--- Start RAW DATA ---
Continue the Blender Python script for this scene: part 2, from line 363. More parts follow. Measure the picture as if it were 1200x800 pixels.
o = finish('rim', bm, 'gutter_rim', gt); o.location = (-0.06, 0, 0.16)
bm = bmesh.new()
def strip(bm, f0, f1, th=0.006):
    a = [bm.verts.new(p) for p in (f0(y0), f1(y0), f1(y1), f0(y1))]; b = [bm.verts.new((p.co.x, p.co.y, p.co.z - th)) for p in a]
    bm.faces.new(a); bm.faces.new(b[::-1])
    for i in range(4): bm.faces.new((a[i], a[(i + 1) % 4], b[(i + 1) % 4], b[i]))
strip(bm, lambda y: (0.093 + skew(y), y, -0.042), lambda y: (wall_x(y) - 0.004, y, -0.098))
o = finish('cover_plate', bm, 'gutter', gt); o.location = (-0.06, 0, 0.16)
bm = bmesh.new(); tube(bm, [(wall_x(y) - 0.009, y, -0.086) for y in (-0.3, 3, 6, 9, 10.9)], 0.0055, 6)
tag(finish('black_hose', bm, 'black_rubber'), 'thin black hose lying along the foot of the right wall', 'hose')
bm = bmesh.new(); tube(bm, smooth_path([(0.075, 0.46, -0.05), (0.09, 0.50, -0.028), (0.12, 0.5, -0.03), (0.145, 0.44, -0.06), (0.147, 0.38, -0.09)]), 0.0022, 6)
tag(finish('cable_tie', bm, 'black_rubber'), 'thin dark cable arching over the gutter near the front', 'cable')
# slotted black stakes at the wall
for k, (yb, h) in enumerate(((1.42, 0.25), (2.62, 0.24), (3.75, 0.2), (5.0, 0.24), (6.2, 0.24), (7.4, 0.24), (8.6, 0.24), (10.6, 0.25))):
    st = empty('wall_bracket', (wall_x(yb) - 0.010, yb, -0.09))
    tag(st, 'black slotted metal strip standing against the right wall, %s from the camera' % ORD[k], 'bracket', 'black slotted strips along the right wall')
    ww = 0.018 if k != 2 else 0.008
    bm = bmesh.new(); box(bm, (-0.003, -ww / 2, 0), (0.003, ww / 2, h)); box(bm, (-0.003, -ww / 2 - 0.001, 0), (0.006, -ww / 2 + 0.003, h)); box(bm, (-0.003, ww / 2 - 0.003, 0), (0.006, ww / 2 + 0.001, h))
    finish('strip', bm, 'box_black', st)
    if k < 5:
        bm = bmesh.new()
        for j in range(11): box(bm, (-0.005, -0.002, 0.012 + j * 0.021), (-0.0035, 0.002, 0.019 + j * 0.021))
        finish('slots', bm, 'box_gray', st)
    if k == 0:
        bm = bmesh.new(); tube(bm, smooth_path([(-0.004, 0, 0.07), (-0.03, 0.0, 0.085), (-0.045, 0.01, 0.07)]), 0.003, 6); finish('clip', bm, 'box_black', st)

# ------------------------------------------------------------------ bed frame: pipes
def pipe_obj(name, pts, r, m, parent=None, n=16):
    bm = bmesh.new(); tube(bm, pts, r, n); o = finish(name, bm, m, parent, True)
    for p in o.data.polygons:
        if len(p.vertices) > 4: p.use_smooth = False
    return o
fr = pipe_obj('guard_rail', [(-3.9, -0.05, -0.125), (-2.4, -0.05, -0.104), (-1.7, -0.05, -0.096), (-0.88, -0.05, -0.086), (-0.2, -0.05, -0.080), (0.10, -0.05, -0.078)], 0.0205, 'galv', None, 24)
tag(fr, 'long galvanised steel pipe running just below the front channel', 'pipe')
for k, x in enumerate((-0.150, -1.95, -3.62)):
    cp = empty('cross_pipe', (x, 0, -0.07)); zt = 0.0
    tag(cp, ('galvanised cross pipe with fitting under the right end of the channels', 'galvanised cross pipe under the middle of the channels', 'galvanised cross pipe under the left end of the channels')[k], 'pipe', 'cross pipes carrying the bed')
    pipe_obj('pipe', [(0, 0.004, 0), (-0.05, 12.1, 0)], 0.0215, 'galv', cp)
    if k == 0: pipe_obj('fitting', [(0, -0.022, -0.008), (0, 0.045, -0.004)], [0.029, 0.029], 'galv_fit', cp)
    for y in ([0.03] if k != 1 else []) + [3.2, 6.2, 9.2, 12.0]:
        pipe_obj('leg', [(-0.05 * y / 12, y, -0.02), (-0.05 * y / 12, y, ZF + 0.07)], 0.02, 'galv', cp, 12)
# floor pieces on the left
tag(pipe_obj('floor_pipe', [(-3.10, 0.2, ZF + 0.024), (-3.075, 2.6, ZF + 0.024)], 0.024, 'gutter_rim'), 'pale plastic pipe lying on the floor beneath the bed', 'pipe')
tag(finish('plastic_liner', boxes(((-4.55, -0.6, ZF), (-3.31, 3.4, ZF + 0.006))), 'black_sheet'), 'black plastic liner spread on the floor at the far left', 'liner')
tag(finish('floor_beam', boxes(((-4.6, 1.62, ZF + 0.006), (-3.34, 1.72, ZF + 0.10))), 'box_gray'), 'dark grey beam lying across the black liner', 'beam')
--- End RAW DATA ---
▶ _WHAT THIS TASK INVOLVES_
Copy out all of the data exactly, leaving nothing out.

▶ _COMPLETED EXERCISE_
Continue the Blender Python script for this scene: part 2, from line 363. More parts follow. Measure the picture as if it were 1200x800 pixels.
o = finish('rim', bm, 'gutter_rim', gt); o.location = (-0.06, 0, 0.16)
bm = bmesh.new()
def strip(bm, f0, f1, th=0.006):
    a = [bm.verts.new(p) for p in (f0(y0), f1(y0), f1(y1), f0(y1))]; b = [bm.verts.new((p.co.x, p.co.y, p.co.z - th)) for p in a]
    bm.faces.new(a); bm.faces.new(b[::-1])
    for i in range(4): bm.faces.new((a[i], a[(i + 1) % 4], b[(i + 1) % 4], b[i]))
strip(bm, lambda y: (0.093 + skew(y), y, -0.042), lambda y: (wall_x(y) - 0.004, y, -0.098))
o = finish('cover_plate', bm, 'gutter', gt); o.location = (-0.06, 0, 0.16)
bm = bmesh.new(); tube(bm, [(wall_x(y) - 0.009, y, -0.086) for y in (-0.3, 3, 6, 9, 10.9)], 0.0055, 6)
tag(finish('black_hose', bm, 'black_rubber'), 'thin black hose lying along the foot of the right wall', 'hose')
bm = bmesh.new(); tube(bm, smooth_path([(0.075, 0.46, -0.05), (0.09, 0.50, -0.028), (0.12, 0.5, -0.03), (0.145, 0.44, -0.06), (0.147, 0.38, -0.09)]), 0.0022, 6)
tag(finish('cable_tie', bm, 'black_rubber'), 'thin dark cable arching over the gutter near the front', 'cable')
# slotted black stakes at the wall
for k, (yb, h) in enumerate(((1.42, 0.25), (2.62, 0.24), (3.75, 0.2), (5.0, 0.24), (6.2, 0.24), (7.4, 0.24), (8.6, 0.24), (10.6, 0.25))):
    st = empty('wall_bracket', (wall_x(yb) - 0.010, yb, -0.09))
    tag(st, 'black slotted metal strip standing against the right wall, %s from the camera' % ORD[k], 'bracket', 'black slotted strips along the right wall')
    ww = 0.018 if k != 2 else 0.008
    bm = bmesh.new(); box(bm, (-0.003, -ww / 2, 0), (0.003, ww / 2, h)); box(bm, (-0.003, -ww / 2 - 0.001, 0), (0.006, -ww / 2 + 0.003, h)); box(bm, (-0.003, ww / 2 - 0.003, 0), (0.006, ww / 2 + 0.001, h))
    finish('strip', bm, 'box_black', st)
    if k < 5:
        bm = bmesh.new()
        for j in range(11): box(bm, (-0.005, -0.002, 0.012 + j * 0.021), (-0.0035, 0.002, 0.019 + j * 0.021))
        finish('slots', bm, 'box_gray', st)
    if k == 0:
        bm = bmesh.new(); tube(bm, smooth_path([(-0.004, 0, 0.07), (-0.03, 0.0, 0.085), (-0.045, 0.01, 0.07)]), 0.003, 6); finish('clip', bm, 'box_black', st)

# ------------------------------------------------------------------ bed frame: pipes
def pipe_obj(name, pts, r, m, parent=None, n=16):
    bm = bmesh.new(); tube(bm, pts, r, n); o = finish(name, bm, m, parent, True)
    for p in o.data.polygons:
        if len(p.vertices) > 4: p.use_smooth = False
    return o
fr = pipe_obj('guard_rail', [(-3.9, -0.05, -0.125), (-2.4, -0.05, -0.104), (-1.7, -0.05, -0.096), (-0.88, -0.05, -0.086), (-0.2, -0.05, -0.080), (0.10, -0.05, -0.078)], 0.0205, 'galv', None, 24)
tag(fr, 'long galvanised steel pipe running just below the front channel', 'pipe')
for k, x in enumerate((-0.150, -1.95, -3.62)):
    cp = empty('cross_pipe', (x, 0, -0.07)); zt = 0.0
    tag(cp, ('galvanised cross pipe with fitting under the right end of the channels', 'galvanised cross pipe under the middle of the channels', 'galvanised cross pipe under the left end of the channels')[k], 'pipe', 'cross pipes carrying the bed')
    pipe_obj('pipe', [(0, 0.004, 0), (-0.05, 12.1, 0)], 0.0215, 'galv', cp)
    if k == 0: pipe_obj('fitting', [(0, -0.022, -0.008), (0, 0.045, -0.004)], [0.029, 0.029], 'galv_fit', cp)
    for y in ([0.03] if k != 1 else []) + [3.2, 6.2, 9.2, 12.0]:
        pipe_obj('leg', [(-0.05 * y / 12, y, -0.02), (-0.05 * y / 12, y, ZF + 0.07)], 0.02, 'galv', cp, 12)
# floor pieces on the left
tag(pipe_obj('floor_pipe', [(-3.10, 0.2, ZF + 0.024), (-3.075, 2.6, ZF + 0.024)], 0.024, 'gutter_rim'), 'pale plastic pipe lying on the floor beneath the bed', 'pipe')
tag(finish('plastic_liner', boxes(((-4.55, -0.6, ZF), (-3.31, 3.4, ZF + 0.006))), 'black_sheet'), 'black plastic liner spread on the floor at the far left', 'liner')
tag(finish('floor_beam', boxes(((-4.6, 1.62, ZF + 0.006), (-3.34, 1.72, ZF + 0.10))), 'box_gray'), 'dark grey beam lying across the black liner', 'beam')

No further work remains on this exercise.